Review Summary: This is how you flip the script
Biffy Clyro is a band that has always felt like they’re a few missing puzzle pieces away from creating a masterpiece. While there are diehard followers who will most assuredly disagree with that sentiment, it’s still tough to crown anything they’ve done as truly one-of-a-kind. Their brand, for better or worse, has always been comprised of anthemic/bombastic pop-rock, with some post-hardcore and other alternative rock influences sprinkled throughout for good measure. At their best they’ve recalled
Mean Everything to Nothing era Manchester Orchestra, and at their worst they’ve sounded like
The Resistance era Muse. It’s not the genre in which they reside that has clipped their wings so much as it is their indecisiveness, however; albums – especially recent ones – have bounced carelessly between cheesy synth-pop and laughable attempts at a return to heavier aesthetics. It’s rarely outright awful, but it’s also instilled very little confidence in this particular reviewer that they could ever sound as raw as they did on 2003’s
The Vertigo of Bliss again, or as earnest and heartfelt as they did during specific cuts from 2009’s
Only Revolutions. As with many of their peers, Biffy Clyro’s post-2010 output has just been sort of…
there.
For all these reasons,
The Myth of the Happily Ever After is an exceedingly pleasant surprise. Not only does Biffy Clyro sound more inspired than ever – both lyrically and musically – but there is also a noticeable return to so many of the things that made this band so likeable from its onset. The songwriting, for starters, is much tighter than the meandering electronic-pop ballads we’ve come to expect as of late. We get ‘A Hunger In Your Haunt’, which is biting and deliciously bitter, with Simon Neil barking out verses that wouldn’t have sounded so compelling sung with any less urgency: “It's been dark a while so where's the fucking dawn? / Wisdom no morе, eloquence no morе / All I loved has broken down and gone to seed.” They really double down on the aggressively bleak lyrics throughout
The Myth of the Happily Ever After, sporting lines like “In this universe we're trolls / Happy just to torch shit / Born to scorch your homes” and “Life couldn't be better / I will ignore all of the bodies piled up at my door / All my convictions, they soften the blow / Softened for no one but me / This is how we fuck it from the start.” For a band that has developed something of a softer reputation over the last several years,
this is how you flip the script and immediately re-engage your audience.
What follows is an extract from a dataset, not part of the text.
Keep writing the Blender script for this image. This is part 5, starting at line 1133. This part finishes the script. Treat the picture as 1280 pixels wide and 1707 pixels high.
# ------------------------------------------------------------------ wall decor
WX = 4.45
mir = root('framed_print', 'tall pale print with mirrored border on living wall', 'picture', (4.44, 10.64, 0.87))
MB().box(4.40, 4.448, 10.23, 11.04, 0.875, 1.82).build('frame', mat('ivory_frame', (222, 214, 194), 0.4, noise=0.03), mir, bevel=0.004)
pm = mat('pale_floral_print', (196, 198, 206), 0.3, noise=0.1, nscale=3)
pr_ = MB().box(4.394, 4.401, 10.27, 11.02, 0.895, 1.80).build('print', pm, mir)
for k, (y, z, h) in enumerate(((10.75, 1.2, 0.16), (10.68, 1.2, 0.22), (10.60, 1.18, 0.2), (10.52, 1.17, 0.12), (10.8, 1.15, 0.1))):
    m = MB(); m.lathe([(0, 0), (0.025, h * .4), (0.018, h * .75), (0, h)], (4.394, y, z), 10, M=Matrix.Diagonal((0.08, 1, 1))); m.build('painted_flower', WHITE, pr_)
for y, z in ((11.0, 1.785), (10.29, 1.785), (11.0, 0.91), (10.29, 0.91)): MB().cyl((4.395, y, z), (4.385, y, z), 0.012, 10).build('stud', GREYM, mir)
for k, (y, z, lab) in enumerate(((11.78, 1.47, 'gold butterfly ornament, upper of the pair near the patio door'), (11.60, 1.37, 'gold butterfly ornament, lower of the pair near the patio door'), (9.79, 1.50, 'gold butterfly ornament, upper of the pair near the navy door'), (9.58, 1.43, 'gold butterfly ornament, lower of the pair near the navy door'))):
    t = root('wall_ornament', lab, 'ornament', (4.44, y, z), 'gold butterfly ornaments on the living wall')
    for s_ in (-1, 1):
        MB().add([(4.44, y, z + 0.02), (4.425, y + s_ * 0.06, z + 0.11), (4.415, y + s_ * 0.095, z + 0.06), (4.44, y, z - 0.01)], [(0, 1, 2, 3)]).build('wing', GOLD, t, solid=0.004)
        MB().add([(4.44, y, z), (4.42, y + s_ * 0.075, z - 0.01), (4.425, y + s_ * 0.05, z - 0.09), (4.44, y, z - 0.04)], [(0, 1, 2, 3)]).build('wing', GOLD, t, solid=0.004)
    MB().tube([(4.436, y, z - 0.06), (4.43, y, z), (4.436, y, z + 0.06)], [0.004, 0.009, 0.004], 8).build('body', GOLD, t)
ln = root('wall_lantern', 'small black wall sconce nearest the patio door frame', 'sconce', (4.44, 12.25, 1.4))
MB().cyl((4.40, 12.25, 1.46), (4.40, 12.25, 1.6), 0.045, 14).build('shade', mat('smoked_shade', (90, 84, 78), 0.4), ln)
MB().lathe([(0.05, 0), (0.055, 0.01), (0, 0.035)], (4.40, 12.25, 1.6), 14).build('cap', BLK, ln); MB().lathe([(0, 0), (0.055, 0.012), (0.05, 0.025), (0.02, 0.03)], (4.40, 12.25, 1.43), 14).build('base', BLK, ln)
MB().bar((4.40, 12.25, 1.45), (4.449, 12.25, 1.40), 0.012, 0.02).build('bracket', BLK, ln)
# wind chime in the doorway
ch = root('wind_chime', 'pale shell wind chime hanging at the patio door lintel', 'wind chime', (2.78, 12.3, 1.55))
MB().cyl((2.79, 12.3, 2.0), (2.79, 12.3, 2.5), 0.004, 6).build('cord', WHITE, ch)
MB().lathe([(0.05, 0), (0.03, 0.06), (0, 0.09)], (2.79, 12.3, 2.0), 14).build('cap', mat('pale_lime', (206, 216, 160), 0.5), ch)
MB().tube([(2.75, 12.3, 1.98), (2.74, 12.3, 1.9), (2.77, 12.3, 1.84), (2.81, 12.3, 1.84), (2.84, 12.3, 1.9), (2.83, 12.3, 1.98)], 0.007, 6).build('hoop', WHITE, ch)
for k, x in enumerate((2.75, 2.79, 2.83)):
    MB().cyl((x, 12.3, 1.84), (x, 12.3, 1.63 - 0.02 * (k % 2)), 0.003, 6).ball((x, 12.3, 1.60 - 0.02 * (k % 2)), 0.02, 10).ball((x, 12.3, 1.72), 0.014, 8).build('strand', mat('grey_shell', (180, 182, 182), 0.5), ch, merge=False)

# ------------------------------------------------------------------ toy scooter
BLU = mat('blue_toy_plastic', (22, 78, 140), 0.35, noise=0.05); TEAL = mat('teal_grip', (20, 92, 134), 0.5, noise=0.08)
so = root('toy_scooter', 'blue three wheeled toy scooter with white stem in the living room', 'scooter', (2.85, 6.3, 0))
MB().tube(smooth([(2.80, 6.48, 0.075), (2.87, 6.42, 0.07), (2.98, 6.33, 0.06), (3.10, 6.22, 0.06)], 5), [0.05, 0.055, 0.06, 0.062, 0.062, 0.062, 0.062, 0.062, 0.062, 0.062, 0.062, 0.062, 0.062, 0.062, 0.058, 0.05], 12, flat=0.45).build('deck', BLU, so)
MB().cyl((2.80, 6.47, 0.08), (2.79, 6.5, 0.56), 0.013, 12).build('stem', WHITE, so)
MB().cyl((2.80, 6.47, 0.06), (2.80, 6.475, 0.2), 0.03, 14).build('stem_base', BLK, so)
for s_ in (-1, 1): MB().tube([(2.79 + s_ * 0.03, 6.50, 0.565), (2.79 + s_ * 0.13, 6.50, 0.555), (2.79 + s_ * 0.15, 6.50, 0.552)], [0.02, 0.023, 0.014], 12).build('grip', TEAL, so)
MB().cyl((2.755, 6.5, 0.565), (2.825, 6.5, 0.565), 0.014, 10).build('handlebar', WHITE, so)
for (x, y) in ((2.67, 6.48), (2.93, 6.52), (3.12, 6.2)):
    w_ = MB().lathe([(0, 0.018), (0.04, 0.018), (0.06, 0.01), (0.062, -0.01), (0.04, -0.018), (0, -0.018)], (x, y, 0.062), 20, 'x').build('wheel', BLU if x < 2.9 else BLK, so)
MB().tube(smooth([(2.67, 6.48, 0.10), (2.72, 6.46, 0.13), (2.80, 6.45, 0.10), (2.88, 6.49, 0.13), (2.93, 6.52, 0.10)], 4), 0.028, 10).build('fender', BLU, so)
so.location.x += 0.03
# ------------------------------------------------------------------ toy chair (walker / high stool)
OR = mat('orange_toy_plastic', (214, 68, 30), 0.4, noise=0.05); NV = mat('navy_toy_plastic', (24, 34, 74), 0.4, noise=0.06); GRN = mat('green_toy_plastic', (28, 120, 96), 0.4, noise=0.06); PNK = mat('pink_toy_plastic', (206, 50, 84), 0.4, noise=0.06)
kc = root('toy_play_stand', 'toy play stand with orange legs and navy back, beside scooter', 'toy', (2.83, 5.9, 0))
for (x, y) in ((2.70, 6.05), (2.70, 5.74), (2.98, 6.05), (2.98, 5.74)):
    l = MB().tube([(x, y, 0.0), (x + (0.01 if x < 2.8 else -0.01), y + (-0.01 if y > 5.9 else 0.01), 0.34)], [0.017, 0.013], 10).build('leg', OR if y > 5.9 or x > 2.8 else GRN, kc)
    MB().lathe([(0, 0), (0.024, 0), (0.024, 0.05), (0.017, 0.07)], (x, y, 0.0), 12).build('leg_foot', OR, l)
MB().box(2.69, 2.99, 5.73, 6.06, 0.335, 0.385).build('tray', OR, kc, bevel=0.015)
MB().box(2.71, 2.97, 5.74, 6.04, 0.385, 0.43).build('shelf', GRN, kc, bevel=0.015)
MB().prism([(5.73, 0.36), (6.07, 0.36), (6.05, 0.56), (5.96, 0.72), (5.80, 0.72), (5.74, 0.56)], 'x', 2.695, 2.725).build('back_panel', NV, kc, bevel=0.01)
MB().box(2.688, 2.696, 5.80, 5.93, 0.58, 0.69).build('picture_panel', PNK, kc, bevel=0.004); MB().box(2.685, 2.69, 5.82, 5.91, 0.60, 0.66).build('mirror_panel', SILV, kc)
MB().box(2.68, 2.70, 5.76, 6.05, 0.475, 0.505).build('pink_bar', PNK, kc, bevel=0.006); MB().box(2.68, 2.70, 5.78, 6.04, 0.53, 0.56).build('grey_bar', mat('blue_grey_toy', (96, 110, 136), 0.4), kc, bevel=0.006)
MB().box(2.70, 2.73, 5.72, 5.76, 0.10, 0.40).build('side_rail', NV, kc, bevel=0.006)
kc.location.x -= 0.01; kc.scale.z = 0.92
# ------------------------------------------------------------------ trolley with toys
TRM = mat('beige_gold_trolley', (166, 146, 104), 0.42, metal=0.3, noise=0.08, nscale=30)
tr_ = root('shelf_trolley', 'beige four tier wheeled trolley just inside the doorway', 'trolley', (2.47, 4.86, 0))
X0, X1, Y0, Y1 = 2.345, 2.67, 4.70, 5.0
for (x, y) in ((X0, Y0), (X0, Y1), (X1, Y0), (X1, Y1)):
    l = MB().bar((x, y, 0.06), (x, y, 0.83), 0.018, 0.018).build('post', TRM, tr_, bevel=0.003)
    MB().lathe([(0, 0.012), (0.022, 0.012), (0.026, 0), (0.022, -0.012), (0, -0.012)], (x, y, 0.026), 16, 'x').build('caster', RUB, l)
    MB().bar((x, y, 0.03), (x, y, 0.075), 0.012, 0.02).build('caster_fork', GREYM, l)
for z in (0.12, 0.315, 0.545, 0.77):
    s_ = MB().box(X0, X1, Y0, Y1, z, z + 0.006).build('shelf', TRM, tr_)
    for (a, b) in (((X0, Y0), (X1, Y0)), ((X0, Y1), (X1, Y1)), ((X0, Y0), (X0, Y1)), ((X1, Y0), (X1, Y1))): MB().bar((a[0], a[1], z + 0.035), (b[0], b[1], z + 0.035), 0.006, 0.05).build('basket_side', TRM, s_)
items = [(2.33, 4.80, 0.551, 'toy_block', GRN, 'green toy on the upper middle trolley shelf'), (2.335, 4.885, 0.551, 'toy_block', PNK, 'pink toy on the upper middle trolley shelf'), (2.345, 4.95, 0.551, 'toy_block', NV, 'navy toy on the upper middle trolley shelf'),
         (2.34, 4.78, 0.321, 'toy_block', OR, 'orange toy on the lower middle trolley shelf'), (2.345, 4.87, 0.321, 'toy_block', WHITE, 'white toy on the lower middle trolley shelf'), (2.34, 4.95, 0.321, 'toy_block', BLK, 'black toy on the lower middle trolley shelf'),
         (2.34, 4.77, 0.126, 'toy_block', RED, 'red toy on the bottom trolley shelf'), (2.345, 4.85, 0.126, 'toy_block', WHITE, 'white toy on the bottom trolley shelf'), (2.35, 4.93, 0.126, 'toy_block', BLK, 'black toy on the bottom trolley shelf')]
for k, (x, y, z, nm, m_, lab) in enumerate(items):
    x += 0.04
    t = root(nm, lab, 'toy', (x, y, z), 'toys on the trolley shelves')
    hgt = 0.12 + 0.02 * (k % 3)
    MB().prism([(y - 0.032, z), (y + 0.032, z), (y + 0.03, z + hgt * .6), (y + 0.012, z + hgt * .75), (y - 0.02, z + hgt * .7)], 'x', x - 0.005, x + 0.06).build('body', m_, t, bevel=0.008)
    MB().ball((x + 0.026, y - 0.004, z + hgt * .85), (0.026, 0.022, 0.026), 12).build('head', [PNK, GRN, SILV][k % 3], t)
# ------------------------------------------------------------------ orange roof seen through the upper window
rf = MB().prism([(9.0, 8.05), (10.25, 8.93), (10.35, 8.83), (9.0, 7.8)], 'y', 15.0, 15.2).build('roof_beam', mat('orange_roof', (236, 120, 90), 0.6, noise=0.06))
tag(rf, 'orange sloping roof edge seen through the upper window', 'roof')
All this boiling anger is still laced with satisfying doses of melody, though. ‘Denier’ – which is angsty and punkish but also super romantic – features a simple but highly effective choral hook amid its barrage of percussion: “Say that you care for me, you make me feel like anything is possible / I need somebody to love, I need somebody to care for and it's you.” Elsewhere, the band threads its pop inclinations through some unexpectedly mighty crescendos, like the triumphant chorus that sprawls across the back half of ‘Errors In The History of God’, all amid a storm of winding riffs: “There's a mystery at large, and the story should be beautiful / I'm ready to explode…We're errors in the history of God.” It’s as if Biffy Clyro have finally accessed that happy medium between heavy rock/post-hardcore/punk and overall accessibility; whereas in the past they have traditionally erred too far on the side of radio-friendliness,
The Myth of the Happily Ever After sees the band’s instrumentation and songwriting vision finally keeping up with its pop ambition. The results are beautifully intense.
As Biffy Clyro hammer us with this intoxicating blend of tune-sense and refreshing raucousness, it seems that they’ve located the missing pieces to their puzzle.
The Myth of the Happily Ever After still isn’t flawless – songs like ‘Separate Missions’ and ‘Existed’ are still far too tidy and groomed-for-radio – but they’re rapidly closing in on their own version of alt-rock perfection. Whether or not they’ll eventually put the whole picture together is anyone’s guess, but in the meantime,
The Myth of the Happily Ever After serves as an excellent and shockingly ambitious outing from a band that seemed to be trending in all the wrong directions not long ago. With this album, they’ve reclaimed control of their story.